Article 15: Retention of title and intellectual property
15.1. PSB Inspection retains ownership of all reports, advice, designs, drawings and other copyrighted materials made available by PSB Inspection. The Client is prohibited to infringe upon the copyright of said materials.
15.2. The Client is exclusively permitted with the prior written permission of PSB Inspection to disclose the copyrighted materials referred to in Article 15.1. or to make these available to third parties.
15.3. The aforementioned does not apply to certification and inspection reports. The Client is entitled to disclose these.
Article 16: Confidentiality
16.1. PSB Inspection and the Client will observe the confidentiality of all confidential information that they acquire within the context of the agreement.
16.2. PSB Inspection is not entitled to use the company data of the Client or to make such available to third parties, except as required for the performance of the agreement.
16.3. The duty of confidentiality also applies to any engaged third parties.
16.4. The duty of confidentiality also remains in force after termination of the agreement insofar as required by the confidential nature of the information.
16.5. The Client may freely use the results as referred to in Article 15.3.
Article 17: Quality
PSB Inspection guarantees that its services will comply with relevant quality standards.
Article 18: Complaints
18.1. The Client may within 14 days of delivery of services by PSB Inspection submit a written complaint to PSB Inspection, clearly describing and substantiating the ascertained defects.
18.2. If a check by PSB Inspection confirms that a provided service is defective, this will be corrected with due care at no expense, or will be credited.
18.3. Any complaints about the amount invoiced by PSB Inspection will be reported to PSB Inspection within 14 days of receipt of the relevant invoice.
18.4. The Client will in case of a complaint not be entitled to suspend payment and/or terminate the agreement.
Article 19: Termination
19.1. The parties are entitled to terminate the agreement, in full or part, with immediate effect in the circumstances below.
a) Default by either of the parties followed by failure to comply with a written notice of default.
b) A petition for bankruptcy, moratorium of payment or the liquidation of either of the parties.
c) Either party has good grounds to fear that the other party will not fulfil its obligations.
19.2. If PSB Inspection terminates the agreement, all claims that it has on the Client will immediately fall due.

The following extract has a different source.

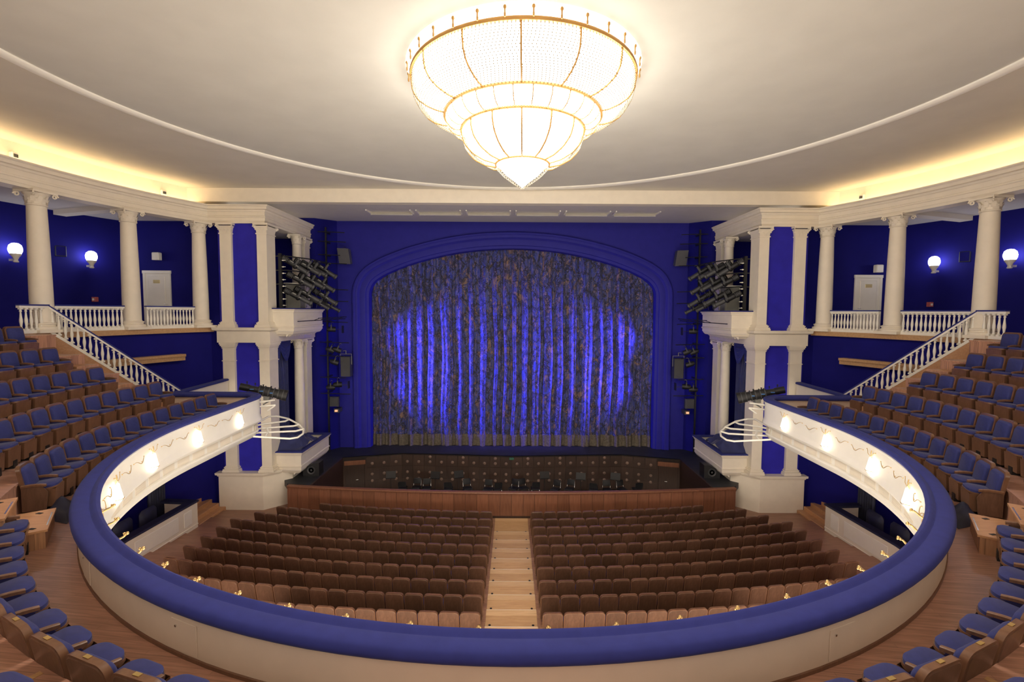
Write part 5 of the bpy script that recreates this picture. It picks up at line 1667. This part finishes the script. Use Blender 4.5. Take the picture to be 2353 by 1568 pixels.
    mb = MB(); mb.lathe([(0.2, 0), (0.19, 0.02), (0.06, -0.02), (0.05, 0.01), (0.001, 0.02)], 14, (9.42, 22.3, ZSTAGE + 0.28), M=Matrix(((1, 0, 0), (0, 0, -1), (0, 1, 0))))
    obj('cone', mb, 'dark_grey', t, 40, s)
    # follow spot on a bracket and white guard basket at the balcony end
    a, b = Vector((10.0, 17.62, -2.82)), Vector((8.5, 18.1, -3.24))
    mid = (a + b) / 2
    t = thing('follow_spot', 'long black follow spot bracketed to the %s end of the balcony' % sd, 'stage lantern', (s * mid.x, mid.y, mid.z), 0, 'balcony end follow spots')
    d = (b - a).normalized()
    L = (b - a).length
    y_ = Vector((0, 0, 1)).cross(d).normalized(); z_ = d.cross(y_)
    Mx = Matrix.Translation(mid) @ Matrix((d, y_, z_)).transposed().to_4x4() @ RX
    mb = MB()
    for r0, r1, u0, u1 in ((0.13, 0.13, -0.5, -0.3), (0.11, 0.12, -0.3, -0.12), (0.17, 0.19, -0.12, 0.14)): mb.lathe([(0.001, u0 * L), (r0, u0 * L), (r1, u1 * L), (0.001, u1 * L)], 14, M=Mx)
    obj('lamp_house', mb, 'black_metal', t, 35, s)
    mb = MB()
    for r0, r1, u0, u1 in ((0.16, 0.17, 0.14, 0.3), (0.19, 0.21, 0.3, 0.5)): mb.lathe([(0.001, u0 * L), (r0, u0 * L), (r1, u1 * L), (r1 * 0.9, u1 * L), (0.001, u1 * L - 0.05)], 14, M=Mx)
    obj('barrel', mb, 'black_metal', t, 35, s)
    for k in range(6):
        mb = MB(); mb.lathe([(0.001, 0), (0.2 + 0.012 * (k % 2), 0), (0.2 + 0.012 * (k % 2), 0.03), (0.001, 0.03)], 12, M=Mx @ Matrix.Translation((0, 0, L * (-0.1 + 0.1 * k))))
        obj('cooling_ring', mb, 'dark_grey', t, 35, s)
    for k in range(5):
        q = a.lerp(b, 0.15 + 0.17 * k)
        mb = MB(); mb.lathe([(0.02, 0), (0.02, 0.06), (0.03, 0.07), (0.03, 0.09), (0.001, 0.1)], 8, (q.x, q.y, q.z + 0.15))
        obj('knob', mb, 'black_metal', t, 40, s)
    for u in (-0.2, 0.0, 0.2):
        mb = MB(); q = a.lerp(b, 0.5 + u) + Vector((0, -0.19, 0.03)); mb.box(q.x - 0.07, q.x + 0.07, q.y - 0.01, q.y + 0.01, q.z - 0.015, q.z + 0.015)
        obj('indicator_label', mb, 'lens_blue', t, 0, s)
    mb = MB(); mb.tube([(9.15, 17.9, -3.2), (9.1, 17.9, -3.42), (9.2, 17.7, -3.5)], 0.03, 6).box(9.05, 9.25, 17.8, 18.0, -3.36, -3.2)
    obj('yoke', mb, 'grey_case', t, 35, s)
    t = thing('spot_bracket', 'white tube bracket carrying the follow spot at the %s balcony end' % sd, 'bracket', (s * 9.0, 17.6, -3.6), 0, 'follow spot brackets')
    for P in ([(9.35, 17.5, -3.55), (8.75, 17.7, -3.52)], [(9.35, 17.55, -3.40), (8.9, 17.95, -3.38)], [(8.75, 17.7, -3.52), (9.02, 17.65, -3.72)]):
        mb = MB(); mb.tube(P, 0.03, 8)
        obj('tube', mb, 'white_paint', t, 40, s)
    t = thing('guard_basket', 'white curved tube guard basket below the follow spot, %s side' % sd, 'guard basket', (s * 8.8, 17.6, -4.5), 0, 'guard baskets')
    def W(px, py, Y): return ((1168 - px) / 1111 * Y, Y, (710 - py) / 1111 * Y)
    loop = [W(560, 1005, 16.6), W(650, 1010, 16.95), W(668, 1007, 17.1), W(681, 998, 17.4), W(683, 988, 17.8), W(672, 976, 18.2), W(648, 963, 18.5), W(622, 957, 18.6), W(602, 958, 18.3), W(588, 966, 17.6), W(572, 974, 17.1)]
    for P in (loop, [W(570, 980, 17.1), W(588, 976, 17.6), W(640, 969, 18.1), W(650, 964, 18.48)], [W(568, 989, 17.0), W(585, 986, 17.45), W(660, 980, 17.95), W(672, 976, 18.2)], [W(564, 998, 16.8), W(580, 996, 17.2), W(664, 992, 17.6), W(682, 987, 17.8)], [W(598, 985, 17.4), W(600, 995, 17.2), W(592, 1007, 16.9)]):
        mb = MB(); mb.tube(P, 0.035, 8)
        obj('tube', mb, 'white_paint', t, 50, s)

# ------------------------------------------------------------ orchestra pit furniture
def chair_meshes():
    D = {}
    b = MB(); b.bbox(-0.22, 0.22, -0.2, 0.22, 0.44, 0.5, 0.02); D['seat'] = mesh_of('seat', b, 'black_metal', 0)
    b = MB(); pad(b, outline(0.2, 0.58, 0.88, 0.05), outline(0.18, 0.6, 0.86, 0.04), -0.2, -0.17, -0.16); D['backrest'] = mesh_of('backrest', b, 'black_metal')
    b = MB()
    for x in (-0.2, 0.2): b.tube([(x, 0.2, 0), (x, 0.18, 0.44), (x, -0.18, 0.46), (x, -0.26, 0.8)], 0.012, 6).tube([(x, -0.24, 0), (x, -0.16, 0.44)], 0.012, 6)
    D['frame'] = mesh_of('frame', b, 'chrome')
    return D
CH = chair_meshes()
SM = {}
b = MB(); b.add([(-0.25, 0, 1.0), (0.25, 0, 1.0), (0.25, 0.12, 1.34), (-0.25, 0.12, 1.34), (-0.25, 0.012, 0.995), (0.25, 0.012, 0.995), (0.25, 0.132, 1.335), (-0.25, 0.132, 1.335)], [(0, 1, 2, 3), (7, 6, 5, 4), (0, 4, 5, 1), (1, 5, 6, 2), (2, 6, 7, 3), (3, 7, 4, 0)])
b.box(-0.25, 0.25, -0.06, 0.0, 0.995, 1.01); SM['desk'] = mesh_of('desk', b, 'black_metal', 0)
b = MB(); b.tube([(0, 0.04, 0), (0, 0.04, 1.1)], 0.014, 6)
for k in range(3): b.tube([(0, 0.04, 0.15), (0.25 * cos(2.1 * k), 0.04 + 0.25 * sin(2.1 * k), 0.01)], 0.01, 5)
SM['stand'] = mesh_of('stand', b, 'black_metal')
rnd = random.Random(11)
for k, x in enumerate((-5.7, -5.0, -4.45, -3.3, -2.3, -1.25, -0.75, 0.1, 0.65, 1.25, 2.3, 3.05, 4.3, 5.0, 5.8, 6.6)):
    t = thing('orchestra_chair', '%s black orchestra chair from the left in the pit' % ORD[k], 'chair', (x, 24.75 + 0.2 * rnd.random(), ZPIT), rnd.uniform(-0.5, 0.5) + (pi if k % 3 else 0), 'orchestra chairs')
    for nm, me in CH.items(): put(me, nm, t)
for k, x in enumerate((-6.3, -4.0, -2.75, 1.75, 3.6, 5.4)):
    t = thing('music_stand', '%s black music stand from the left in the pit' % ORD[k], 'music stand', (x, 24.6 + 0.3 * rnd.random(), ZPIT), rnd.uniform(-0.4, 0.4), 'music stands')
    for nm, me in SM.items(): put(me, nm, t)

# ------------------------------------------------------------ blue stage spots (the lit lanterns beside the arch)
for s in (1, -1):
    for (p, q, pw) in (((9.32, 25.9, -1.02), (-3.5, 27.7, -3.4), 1.0), ((9.05, 25.94, -4.0), (-4.0, 27.7, -5.0), 1.0)):
        l = bpy.data.lights.new('blue_spot', 'SPOT')
        l.energy = BLUE_SPOT_W * pw
        l.color = (0.10, 0.08, 1.0)
        l.spot_size = rad(72)
        l.spot_blend = 1.0
        l.shadow_soft_size = 0.03
        o = bpy.data.objects.new('blue_spot', l)
        COL.objects.link(o)
        o.location = (s * p[0], p[1], p[2])
        o.rotation_euler = (Vector((s * q[0], q[1], q[2])) - Vector((s * p[0], p[1], p[2]))).to_track_quat('-Z', 'Y').to_euler()

# ------------------------------------------------------------ origins of one-mesh things at their base
bpy.context.view_layer.update()
for o in list(COL.objects):
    if o.type == 'MESH' and o.parent is None and o.location.length < 1e-9 and o.data.users == 1:
        vs = o.data.vertices
        xs = [v.co.x for v in vs]; ys = [v.co.y for v in vs]; zs = [v.co.z for v in vs]
        c = Vector(((min(xs) + max(xs)) / 2, (min(ys) + max(ys)) / 2, min(zs)))
        o.data.transform(Matrix.Translation(-c))
        o.location = c
        for ch in o.children: ch.location = ch.location - c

Any outstanding payments and claims will be settled immediately after termination.
19.3. In case of circumstances that make it impossible to fulfil the agreement or make fulfilment disproportionately expensive, PSB Inspection is entitled to terminate the agreement, without being held to pay any compensation.
19.4. PSB Inspection can reclaim any losses resulting from termination from the Client.
Article 20: Applicable law
20.1. All offers and quotes by PSB Inspection, as well as all agreements concluded by PSB Inspection, are governed by Dutch law.
20.2. If the provisions of the written agreement deviate from those in these general terms & conditions, the provisions of the written agreement will prevail.
Article 21: Resolution of disputes
21.1. Any disputes arising between PSB Inspection and the Client will exclusively be submitted to the District Court of Rotterdam, unless the subdistrict court has jurisdiction.
21.2. Disputes will first be submitted to the court after both parties have make every reasonable effort to resolve the dispute in mutual consultation.
These general terms & conditions, including the Dutch version thereof, have been drawn up by Mulderij Bedrijfsjuristen B.V. and were on *** filed with the Chamber of Commerce under number ***.